-- Start Rows --
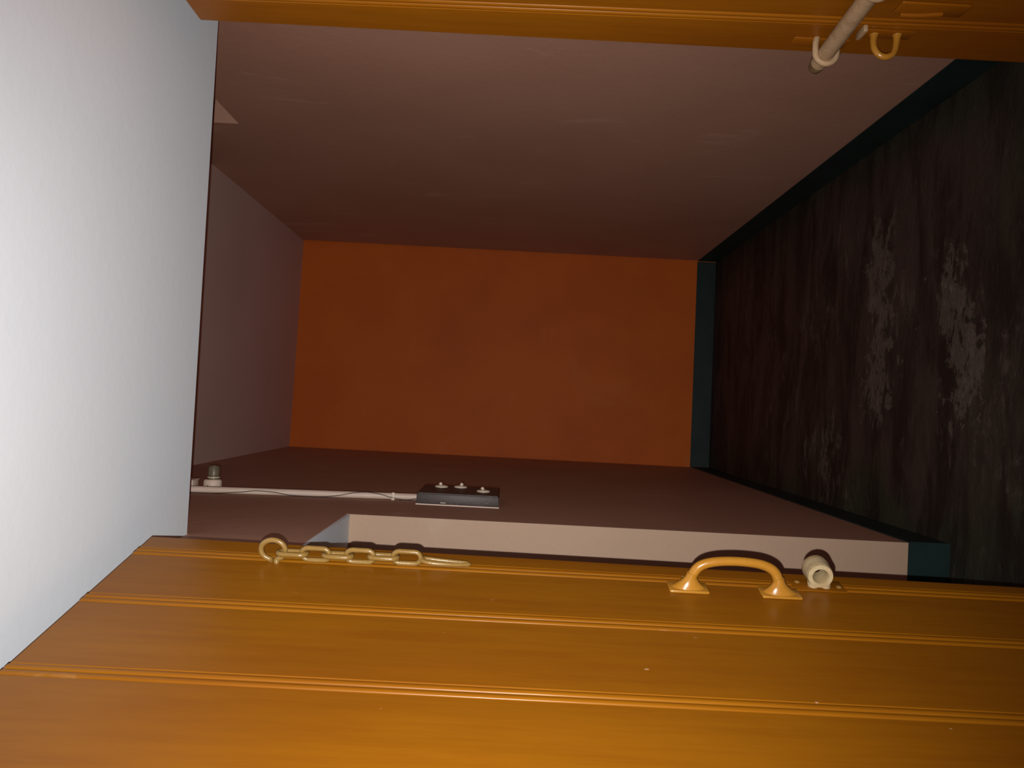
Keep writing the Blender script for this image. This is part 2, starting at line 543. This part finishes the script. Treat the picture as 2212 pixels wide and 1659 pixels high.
hp = [LL(u, w, z) for u, w, z in ((.080, .0165, 1.502), (.085, .0150, 1.500), (.087, .0130, 1.480), (.083, .0105, 1.450), (.075, .0075, 1.424), (.069, .0060, 1.414), (.065, .0065, 1.420), (.068, .0100, 1.450), (.070, .0130, 1.480), (.073, .0160, 1.500))]
tube(b, catmull(hp, 4, True), .0042, 9, closed=True)
obj('chain_hook', b, 'chain', ch, smooth=True, angle=80)

# pull handle
b = nb()
hp = [(.113, .000, .998), (.113, .010, .9965), (.113, .030, .9925), (.113, .047, .981), (.113, .056, .960), (.113, .060, .930), (.113, .060, .895), (.1135, .056, .864), (.115, .046, .843), (.1165, .028, .8325), (.117, .010, .829), (.117, .000, .8275)]
path = catmull([LL(*p) for p in hp], 5)
m = len(path)
rad = []
for i in range(m):
    t = i/(m-1)
    ed = min(t, 1-t)
    rad.append(.0095 + .0030*math.exp(-(ed/.060)**2) + .0008*math.cos(t*math.pi*2))
tube(b, path, rad, 14)
for (uc, zc, zt) in ((.1135, .999, .9935), (.1175, .827, .8325)):
    rings = []
    for k in range(8):
        t = k/7
        w = .004 + .030*t
        g = (1-t)**2.2
        ru, rz = .0098+.0070*g, .0098+.0250*g
        zz = zc*(1-t)+zt*t
        rings.append([b.verts.new(LL(uc+ru*math.cos(2*math.pi*q/18), w, zz+rz*math.sin(2*math.pi*q/18))) for q in range(18)])
    for A, Bq in zip(rings, rings[1:]):
        for q in range(18):
            b.faces.new((A[q], A[(q+1) % 18], Bq[(q+1) % 18], Bq[q]))
    b.faces.new(rings[0][::-1]); b.faces.new(rings[-1])
hd = obj('door_handle', b, 'handle', d1, smooth=True, angle=70)
hd['label'] = 'glossy ochre bow pull handle'
pad(LL, .094, .133, .962, 1.036, .0055, hd, 'handle_foot', 'handle')
pad(LL, .098, .137, .790, .864, .0055, hd, 'handle_foot', 'handle')

# bolt socket: thick short barrel with two stubs into the door
b = nb()
a0 = LL(.046, .0285, .7385); ax = LL(.0915, .0285, .7435)-a0
ln = ax.length
lathe(b, [(.0135, 0), (.0235, .001), (.0262, .006), (.0255, ln*.4), (.0240, ln*.7), (.0246, ln-.006), (.0228, ln), (.0150, ln+.0005), (.0132, ln-.004), (.0130, .004), (.0135, 0)], a0, ax, 28)
sk = obj('bolt_socket', b, 'socket', d1, smooth=True, angle=50)
sk['label'] = 'chalky cream barrel that receives the bolt'
for zz in (.728, .752):
    b = nb()
    tube(b, catmull([LL(.078, .012, zz), LL(.079, .004, zz-.001), LL(.080, -.004, zz-.002)], 3), [.0100]*3+[.0095]*3+[.0105], 10)
    obj('socket_stub', b, 'socket', sk, smooth=True, angle=60)
pad(LL, .052, .098, .690, .790, .0022, sk, 'mounting_plate', 'door', bev=.0009)
for uu, zz in ((.064, .776), (.078, .700)):
    b = nb(); lathe(b, [(0, .0035), (.003, .003), (.0052, .0012), (.0055, 0)], LL(uu, .0020, zz), LL.n, 12)
    obj('rivet', b, 'chain', sk, smooth=True)

# hinges out of sight on the frame
for zz in (.35, 1.72):
    b = nb(); tube(b, [LL(LL.len+.004, -.018, zz), LL(LL.len+.004, -.018, zz+.10)], .007, 10)
    obj('hinge', b, 'frame', d1, smooth=True)

# ---- right leaf
RL = Leaf((.768, 1.640), (.795, .890), -1)
d2 = empty('door_2', RL(RL.len, -.018, 0))
tag(d2, 'orange-brown planked door leaf with sliding bolt and hasp loop', 'door', kind='structure')
ZT2 = 2.045
r0 = lambda z: -.003+.004*(ZT2-z)
r1 = lambda z: .0985+.0245*(ZT2-z)
r2 = lambda z: .300
r3 = lambda z: .520
r4 = lambda z: RL.len
plank(RL, r0, r1, .012, ZT2, d2, 'door2', False, True)
plank(RL, r1, r2, .012, ZT2, d2, 'door2')
plank(RL, r2, r3, .012, ZT2, d2, 'door2')
plank(RL, r3, r4, .012, ZT2, d2, 'door2', True, False)
# sliding bolt
b = nb()
rp = [RL(u, .031, z) for u, z in ((.022, .7455), (.06, .747), (.12, .7495), (.19, .7525), (.26, .7555), (.33, .7585), (.40, .7605))]
tube(b, catmull(rp, 3), .0168, 16)
sb = obj('sliding_bolt', b, 'bolt', d2, smooth=True, angle=50)
sb['label'] = 'thick beige painted bolt rod'
b = nb()
lathe(b, [(0, -.001), (.0160, 0), (.0162, .010), (.0140, .024), (.0085, .031), (0, .032)], RL(.0225, .031, .7455), RL(-.05, .031, .7435)-RL(.01, .031, .7455), 16)
tp = obj('bolt_tip', b, 'rust', sb, smooth=True, angle=50); tp['label'] = 'bare rusty end of the bolt'
def staple(uc, zc, name):
    b = nb()
    pts = [RL(uc, -.004, zc+.019), RL(uc, .012, zc+.0215)] + [RL(uc, .031+.0215*math.sin(a), zc+.0215*math.cos(a)) for a in [math.pi*k/8 for k in range(9)]] + [RL(uc, .012, zc-.0215), RL(uc, -.004, zc-.019)]
    tube(b, catmull(pts, 2), .0062, 10)
    return obj(name, b, 'bolt', sb, smooth=True, angle=60)
staple(.062, .7475, 'bolt_staple')
staple(.300, .7570, 'bolt_staple')
pad(RL, .030, .064, .700, .812, .003, sb, 'staple_plate', 'door2', bev=.0014)
pad(RL, .283, .317, .700, .812, .003, sb, 'staple_plate', 'door2', bev=.0014)
# hasp loop sticking out
b = nb()
lp = [(.090, -.004, .663), (.090, .004, .664), (.092, .018, .6655), (.095, .034, .664), (.097, .046, .656), (.098, .0505, .644), (.098, .046, .6315), (.096, .034, .624), (.094, .018, .6205), (.093, .004, .619), (.093, -.004, .6185)]
path = catmull([RL(*p) for p in lp], 4)
m = len(path)
tube(b, path, [.0062+.0050*math.exp(-(min(i, m-1-i)/4.5)**2) for i in range(m)], 12)
hl = obj('hasp_loop', b, 'handle', d2, smooth=True, angle=70); hl['label'] = 'ochre painted U-shaped hasp loop'
pad(RL, .076, .108, .590, .690, .0022, hl, 'loop_plate', 'door2', bev=.001)
# flap plate and small tab of the bolt
fp = pad(RL, .172, .214, .540, .668, .006, d2, 'hasp_plate', 'door2', bev=.004); fp['label'] = 'painted-over flat hasp plate'
b = nb(); tube(b, catmull([RL(.176, .007, .655), RL(.180, .0085, .62), RL(.186, .007, .58)], 4), .0045, 8)
obj('plate_rib', b, 'door2', fp, smooth=True)
tb = pad(RL, .086, .124, .690, .6985, .014, d2, 'bolt_tab', 'bolt', bev=.002)
for zz in (.35, 1.72):
    b = nb(); tube(b, [RL(RL.len+.004, -.018, zz), RL(RL.len+.004, -.018, zz+.10)], .007, 10)
    obj('hinge', b, 'frame', d2, smooth=True)

# ------------------------------------------------------------------ electrical fittings on the left wall
XW = xl(2.8)
# black wooden switch board
sw = empty('switch_board', (XW+.02, 2.805, 1.364))
tag(sw, 'black wooden switch board with three cream switches on the left wall', 'switch board')
b = nb(); box(b, XW+.0035, XW+.038, 2.68, 2.93, 1.368, 1.648)
bevel_all(b, .003, 2); obj('box_body', b, 'board', sw, smooth=True, angle=40)
b = nb(); box(b, XW-.001, XW+.0036, 2.6785, 2.9315, 1.3665, 1.6495); obj('back_plate', b, 'block', sw)
b = nb(); box(b, XW+.0365, XW+.0415, 2.683, 2.927, 1.372, 1.644); bevel_all(b, .0015, 1); obj('cover', b, 'board', sw)
def switch(y, z, on):
    b = nb(); lathe(b, [(.0240, -.001), (.0240, .003), (.0220, .005), (.012, .0075), (0, .0080)], (XW+.0412, y, z), (1, 0, 0), 20)
    o = obj('switch', b, 'switch', sw, smooth=True, angle=35)
    b = nb()
    tube(b, [Vector((XW+.049, y, z)), Vector((XW+.052, y, z+.003*on)), Vector((XW+.057, y, z+.006*on))], [.0060, .0055, .0060], 10)
    obj('toggle', b, 'switch', o, smooth=True, angle=50)
switch(2.875, 1.580, 1); switch(2.890, 1.511, -1); switch(2.790, 1.425, 1)
b = nb(); box(b, XW+.0085, XW+.0105, 2.6785, 2.6805, 1.548, 1.566); obj('nick', b, 'switch', sw)

# vertical conduit
b = nb()
def py_(z): return 2.780 - .130*(z-1.65)
pth = catmull([(XW+.0125, py_(z), z) for z in (1.650, 1.72, 2.0, 2.28, 2.42)], 5)
tube(b, pth, [.0115]*(len(pth)), 14)
cd = obj('conduit_pipe', b, 'pvc', smooth=True, angle=50)
tag(cd, 'cream conduit pipe running up from the switch board', 'conduit')
b = nb(); lathe(b, [(.0112, 0), (.0100, .006), (.006, .0105), (0, .012)], (XW+.0125, py_(2.42), 2.419), (0, 0, 1), 14); obj('rounded_end', b, 'pvc', cd, smooth=True)
b = nb(); box(b, XW-.001, XW+.0265, 2.755, 2.782, 1.732, 1.744); bevel_all(b, .003, 2); obj('pipe_clip', b, 'switch', cd, smooth=True)
# junction box above the pipe end
jb = empty('junction_box', (XW+.016, 2.775, 2.436)); tag(jb, 'small cream junction box at the top of the conduit', 'junction box')
b = nb(); box(b, XW-.001, XW+.032, 2.752, 2.808, 2.436, 2.495); bevel_all(b, .0025, 2); obj('box_body', b, 'block', jb, smooth=True)
b = nb(); box(b, XW+.0315, XW+.0355, 2.750, 2.810, 2.434, 2.497); bevel_all(b, .0015, 1); obj('lid', b, 'block', jb, smooth=True)
# lamp holder without bulb on a round block
lh = empty('lamp_holder', (XW, 2.80, 2.385)); tag(lh, 'empty khaki lamp holder on a cream block by the pipe', 'lamp holder')
b = nb(); lathe(b, [(0, -.001), (.030, -.001), (.031, .003), (.031, .030), (.027, .0355), (0, .036)], (XW, 2.800, 2.384), (1, 0, 0), 24); obj('mounting_block', b, 'block', lh, smooth=True, angle=40)
b = nb(); lathe(b, [(.019, .035), (.019, .042), (.0155, .044), (.0155, .048), (.0195, .050), (.0195, .078), (.0165, .082), (.0150, .082), (.0150, .060), (0, .059)], (XW, 2.800, 2.382), (1, 0, 0), 24); obj('socket_shell', b, 'brass', lh, smooth=True, angle=40)
b = nb(); lathe(b, [(.0185, .0415), (.0215, .042), (.0215, .045), (.0185, .0455)], (XW, 2.800, 2.382), (1, 0, 0), 24); obj('holder_ring', b, 'switch', lh, smooth=True, angle=40)
b = nb(); lathe(b, [(0, .001), (.003, .0005), (.0036, -.001)], (XW+.014, 2.7688, 2.390), (0, -1, 0), 12); obj('screw', b, 'brass', lh, smooth=True)
# loose black wire in front of the pipe
b = nb()
wp = []
for z, c in ((2.47, -.0105), (2.41, -.0105), (2.33, -.0095), (2.25, -.003), (2.20, .003), (2.14, .001), (2.09, -.007), (2.03, -.0095), (1.97, -.0085), (1.92, -.002), (1.87, .0085), (1.83, .0115), (1.79, .008), (1.755, .000), (1.715, -.0085), (1.685, -.0095), (1.656, -.004)):
    wp.append((XW+.0125+c, py_(z) - math.sqrt(.0138**2-c*c), z))
tube(b, catmull([Vector(p) for p in wp], 5), .0013, 6)
tag(obj('loose_wire', b, 'wire', smooth=True), 'thin loose black wire winding along the conduit pipe', 'wire')
# second pipe stub leaving the junction box upwards
b = nb(); tube(b, [Vector((XW+.013, 2.782, 2.4975)), Vector((XW+.013, 2.782, 2.783))], .0105, 12)
tag(obj('conduit_pipe', b, 'pvc', smooth=True), 'upper conduit pipe between junction box and ceiling', 'conduit')
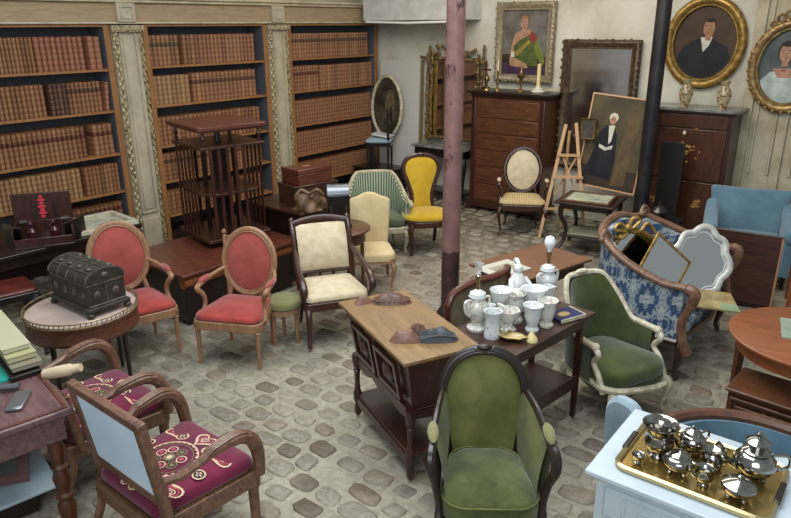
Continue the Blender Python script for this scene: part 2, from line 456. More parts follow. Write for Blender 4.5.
-- End Rows --
Instructions to follow
Repeat exactly and only the lines from the start of the data above through the line that holds "obj('chain_hook', b, 'chain', ch, smooth=True, angle=80)", inclusive. Pictures do not belong in the copy.

Solution for this task
Keep writing the Blender script for this image. This is part 2, starting at line 543. This part finishes the script. Treat the picture as 2212 pixels wide and 1659 pixels high.
hp = [LL(u, w, z) for u, w, z in ((.080, .0165, 1.502), (.085, .0150, 1.500), (.087, .0130, 1.480), (.083, .0105, 1.450), (.075, .0075, 1.424), (.069, .0060, 1.414), (.065, .0065, 1.420), (.068, .0100, 1.450), (.070, .0130, 1.480), (.073, .0160, 1.500))]
tube(b, catmull(hp, 4, True), .0042, 9, closed=True)
obj('chain_hook', b, 'chain', ch, smooth=True, angle=80)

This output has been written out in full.